Wiring serial transmitter instance to loanio pin (serial output)
Similarly, the uart_tx wire is assigned to loanio_out[50] so that serial output from txuartlite feeds the FT232R RX pin.
Wiring key to loanio LED
The debounced_key0 is assigned to loanio_out[53] so key0 state outputs to the HPS_LED
Loan I/O not working due to preloader
This catches out many developers; by default loan I/O will not work if you run only the FPGA bitstream. The technical reference says loan I/O is held in a reset state and requires a preloader (configured via handoff settings) to make it available.
In older Altera software, the preloader configuration and compile process was automated using the SoC FPGA Embedded Development Suite (SoC EDS) and the BSP editor. These tools produced a compiled preloader, which is actually U-Boot image file (u-boot-with-spl.sfp) and was used for building the SD card image.
Those tools have been discontinued and replaced with a manual process: Building Bootloader for Cyclone V and Arria 10
Anyway, I've created my own automated SD card image process with some commandline scripts and make files. They are supplied together with my project files.
Debugging and U-Boot SPL
In the embedded world, U-Boot is a very large preloader good for putting onto an SD card, but not for suitable for loading by a debugger. Using OpenOCD, the USB-Blaster II JTAG is extremely slow and takes a very long time (several minutes) to load U-Boot!

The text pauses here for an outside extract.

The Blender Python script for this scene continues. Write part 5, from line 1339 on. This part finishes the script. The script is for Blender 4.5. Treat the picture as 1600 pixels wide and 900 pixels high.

U-Boot actually consists of two separate preloaders. It starts off with U-Boot SPL (a small preloader) which is designed to load into small embedded RAM to configure the basics, then it loads U-Boot (the big preloader) which takes over to configure everything else. Just for your knowledge, since U-Boot is isolated from U-Boot SPL it may reconfigure already configured things.
A solution for OpenOCD is to use U-Boot SPL only to configure the extra stuff and do away with the big U-Boot preloader counterpart. To do this we need to add CONFIG_OF_EMBED=y to the socfpga_de10_nano_defconfig, a configuration file found inside the U-Boot source files.
I've already included a prebuilt u-boot-spl, stored inside the bsp folder of my projects, but if want to build it yourself try the automated process with my ocram_ubootspl-build-make-scripts: DE10-Nano scripts. Ensure to update the HPS handoff folder (hps_isw_handoff) with the latest from your Quartus project.
HPS handoff files
When building the preloader, you will need to ensure to use the latest HPS handoff folder (hps_isw_handoff). I have found out and perhaps is a bug, that when changes are made in Platform Designer the handoff folder does not fully update (pin mux files not updated!), and only update after you have compiled the design atleast once in Quartus Prime.
Document date: Rev 1: 28 Dec 2024